Write the material out again, line by line, exactly as it is.

--- Start of DATA EXCERPT ---

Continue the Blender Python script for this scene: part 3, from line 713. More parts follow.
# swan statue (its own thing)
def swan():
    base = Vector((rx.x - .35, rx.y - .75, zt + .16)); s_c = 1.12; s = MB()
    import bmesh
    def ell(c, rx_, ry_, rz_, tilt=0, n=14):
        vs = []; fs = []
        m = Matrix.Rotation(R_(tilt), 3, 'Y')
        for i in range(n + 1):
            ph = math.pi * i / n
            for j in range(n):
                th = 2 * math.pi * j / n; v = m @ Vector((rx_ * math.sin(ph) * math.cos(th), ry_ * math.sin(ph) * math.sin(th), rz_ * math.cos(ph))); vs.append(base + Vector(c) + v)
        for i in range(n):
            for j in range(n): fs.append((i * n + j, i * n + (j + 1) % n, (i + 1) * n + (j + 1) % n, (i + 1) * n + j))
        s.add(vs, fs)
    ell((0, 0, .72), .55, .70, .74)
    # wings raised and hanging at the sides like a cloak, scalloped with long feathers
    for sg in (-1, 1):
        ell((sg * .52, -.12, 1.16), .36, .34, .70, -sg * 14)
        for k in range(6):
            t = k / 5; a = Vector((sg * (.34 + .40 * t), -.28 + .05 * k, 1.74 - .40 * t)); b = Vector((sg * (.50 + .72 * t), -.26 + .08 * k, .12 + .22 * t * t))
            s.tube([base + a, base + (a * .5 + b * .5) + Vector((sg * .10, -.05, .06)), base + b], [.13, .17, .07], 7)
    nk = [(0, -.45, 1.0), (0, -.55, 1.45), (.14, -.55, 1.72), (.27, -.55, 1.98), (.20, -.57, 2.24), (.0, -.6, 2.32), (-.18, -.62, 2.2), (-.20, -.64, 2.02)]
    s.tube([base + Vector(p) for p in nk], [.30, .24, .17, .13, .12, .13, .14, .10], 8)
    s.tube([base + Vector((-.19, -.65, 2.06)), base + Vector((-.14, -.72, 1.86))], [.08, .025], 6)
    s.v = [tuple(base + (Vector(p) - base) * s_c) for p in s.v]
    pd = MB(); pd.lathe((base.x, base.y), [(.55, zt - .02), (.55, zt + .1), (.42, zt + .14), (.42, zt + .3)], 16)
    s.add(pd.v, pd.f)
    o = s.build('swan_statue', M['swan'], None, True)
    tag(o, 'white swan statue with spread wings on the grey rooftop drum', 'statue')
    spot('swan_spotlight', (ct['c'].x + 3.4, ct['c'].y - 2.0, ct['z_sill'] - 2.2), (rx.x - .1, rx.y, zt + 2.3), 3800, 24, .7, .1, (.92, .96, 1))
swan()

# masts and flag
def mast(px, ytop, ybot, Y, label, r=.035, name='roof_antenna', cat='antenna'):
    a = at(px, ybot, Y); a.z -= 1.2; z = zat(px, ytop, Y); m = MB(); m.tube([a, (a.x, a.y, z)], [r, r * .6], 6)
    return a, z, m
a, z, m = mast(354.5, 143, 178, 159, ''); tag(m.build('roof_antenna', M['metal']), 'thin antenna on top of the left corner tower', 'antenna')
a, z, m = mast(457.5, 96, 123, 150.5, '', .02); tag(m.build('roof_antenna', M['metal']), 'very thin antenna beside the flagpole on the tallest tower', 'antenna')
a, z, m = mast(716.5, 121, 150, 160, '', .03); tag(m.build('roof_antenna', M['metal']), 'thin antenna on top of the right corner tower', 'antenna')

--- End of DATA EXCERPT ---

» **ANSWER BELOW**
Continue the Blender Python script for this scene: part 3, from line 713. More parts follow.
# swan statue (its own thing)
def swan():
    base = Vector((rx.x - .35, rx.y - .75, zt + .16)); s_c = 1.12; s = MB()
    import bmesh
    def ell(c, rx_, ry_, rz_, tilt=0, n=14):
        vs = []; fs = []
        m = Matrix.Rotation(R_(tilt), 3, 'Y')
        for i in range(n + 1):
            ph = math.pi * i / n
            for j in range(n):
                th = 2 * math.pi * j / n; v = m @ Vector((rx_ * math.sin(ph) * math.cos(th), ry_ * math.sin(ph) * math.sin(th), rz_ * math.cos(ph))); vs.append(base + Vector(c) + v)
        for i in range(n):
            for j in range(n): fs.append((i * n + j, i * n + (j + 1) % n, (i + 1) * n + (j + 1) % n, (i + 1) * n + j))
        s.add(vs, fs)
    ell((0, 0, .72), .55, .70, .74)
    # wings raised and hanging at the sides like a cloak, scalloped with long feathers
    for sg in (-1, 1):
        ell((sg * .52, -.12, 1.16), .36, .34, .70, -sg * 14)
        for k in range(6):
            t = k / 5; a = Vector((sg * (.34 + .40 * t), -.28 + .05 * k, 1.74 - .40 * t)); b = Vector((sg * (.50 + .72 * t), -.26 + .08 * k, .12 + .22 * t * t))
            s.tube([base + a, base + (a * .5 + b * .5) + Vector((sg * .10, -.05, .06)), base + b], [.13, .17, .07], 7)
    nk = [(0, -.45, 1.0), (0, -.55, 1.45), (.14, -.55, 1.72), (.27, -.55, 1.98), (.20, -.57, 2.24), (.0, -.6, 2.32), (-.18, -.62, 2.2), (-.20, -.64, 2.02)]
    s.tube([base + Vector(p) for p in nk], [.30, .24, .17, .13, .12, .13, .14, .10], 8)
    s.tube([base + Vector((-.19, -.65, 2.06)), base + Vector((-.14, -.72, 1.86))], [.08, .025], 6)
    s.v = [tuple(base + (Vector(p) - base) * s_c) for p in s.v]
    pd = MB(); pd.lathe((base.x, base.y), [(.55, zt - .02), (.55, zt + .1), (.42, zt + .14), (.42, zt + .3)], 16)
    s.add(pd.v, pd.f)
    o = s.build('swan_statue', M['swan'], None, True)
    tag(o, 'white swan statue with spread wings on the grey rooftop drum', 'statue')
    spot('swan_spotlight', (ct['c'].x + 3.4, ct['c'].y - 2.0, ct['z_sill'] - 2.2), (rx.x - .1, rx.y, zt + 2.3), 3800, 24, .7, .1, (.92, .96, 1))
swan()

# masts and flag
def mast(px, ytop, ybot, Y, label, r=.035, name='roof_antenna', cat='antenna'):
    a = at(px, ybot, Y); a.z -= 1.2; z = zat(px, ytop, Y); m = MB(); m.tube([a, (a.x, a.y, z)], [r, r * .6], 6)
    return a, z, m
a, z, m = mast(354.5, 143, 178, 159, ''); tag(m.build('roof_antenna', M['metal']), 'thin antenna on top of the left corner tower', 'antenna')
a, z, m = mast(457.5, 96, 123, 150.5, '', .02); tag(m.build('roof_antenna', M['metal']), 'very thin antenna beside the flagpole on the tallest tower', 'antenna')
a, z, m = mast(716.5, 121, 150, 160, '', .03); tag(m.build('roof_antenna', M['metal']), 'thin antenna on top of the right corner tower', 'antenna')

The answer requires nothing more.